Nicola Beech, Labour’s cabinet member for strategic planning, resilience, and floods, said: “The cost of living crisis is having a huge impact on everyone across Bristol but it has adversely affected the worst off, women and disabled people the most.

“I’ve heard from single mums in my ward who work full time for the NHS but have had to take up second jobs. I’ve heard from an 80-year-old who lives with her disabled adult son, who’s stockpiling wood as they know they won’t be able to afford heating in the winter.

“Benefits have continually fallen in real terms, families are increasingly struggling to feed their families, and the number of people in insecure work has skyrocketed. I’m pleased that the council will now be lobbying the government to increase benefits in line with inflation and to provide Free School Meals to everyone on universal credit, and will be lobbying businesses across Bristol to encourage them to end the use of zero-hours contracts.”

Green councillors called for government intervention to help local councils support people hit by the cost of living crisis, on the scale of the bankers’ bailout in 2008 during the financial crisis.

Tony Dyer, a Green councillor for Southville, said: “Disgracefully, the UK’s fairer post-war system has now been completely undermined and we are back to being reliant on charity to support our own citizens in one of the richest cities, in one of the richest countries in the world.

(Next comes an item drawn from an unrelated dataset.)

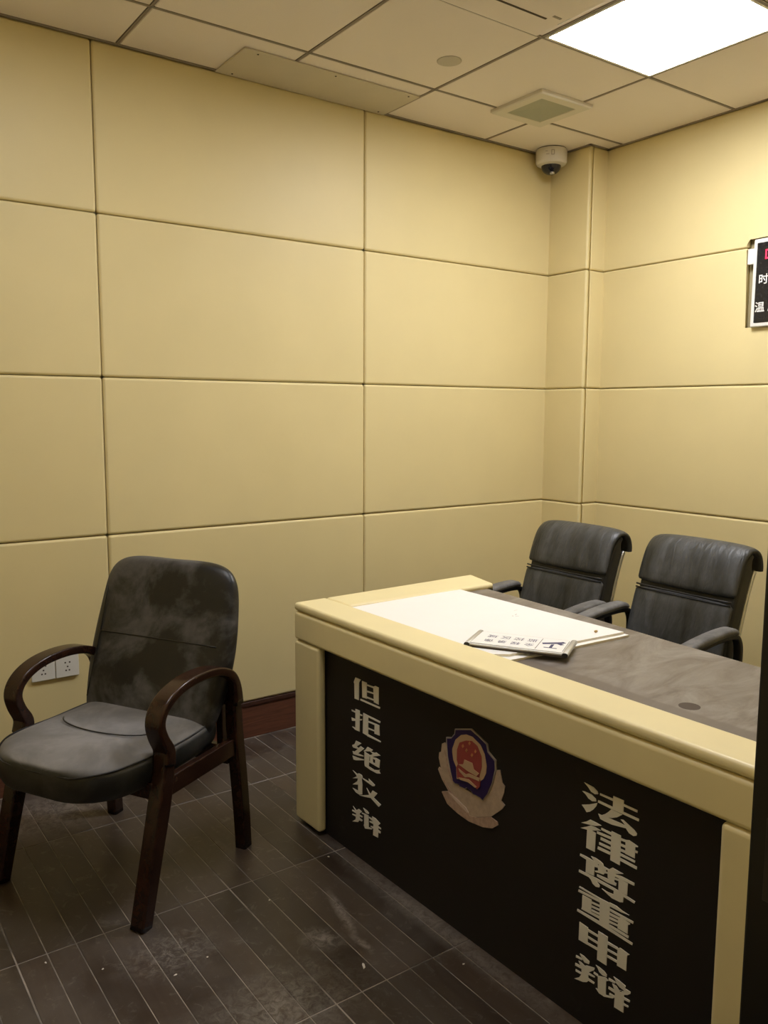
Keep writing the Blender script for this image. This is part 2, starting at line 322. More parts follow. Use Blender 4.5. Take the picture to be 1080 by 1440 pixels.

“The Institute for Fiscal Studies estimates the annual inflation rate for the poorest 10 per cent of households to be some 25 per cent higher than for the richest 10 per cent. This is because energy costs—the major driver of recent inflation—makes up a greater proportion of household budgets for low-income households.

“Back in 2008, the financial crisis saw the government throw £140 billion of public funding at the banks. Since then 12 years of austerity, including cuts to local government budgets, have made it impossible for local councils to tackle the cost of living crisis—we need government intervention, but this time entirely for the people not for bankers.”

However, not all councillors were on board with the calls to get Bristol businesses to scrap zero-hour contracts. Tory councillors said they help unemployed people get into work.

Geoff Gollop, a Tory councillor for Westbury-on-Trym & Henleaze, said: “I recognise how difficult they are but I know from my family, that my son was unemployed and got a zero-hours job which was converted into a full-time job, which he could not have got had he not had that zero-hour contract.

“So let’s be careful what we say and how we recognise it, because we have to create the opportunity for people who don’t have work to get into work.”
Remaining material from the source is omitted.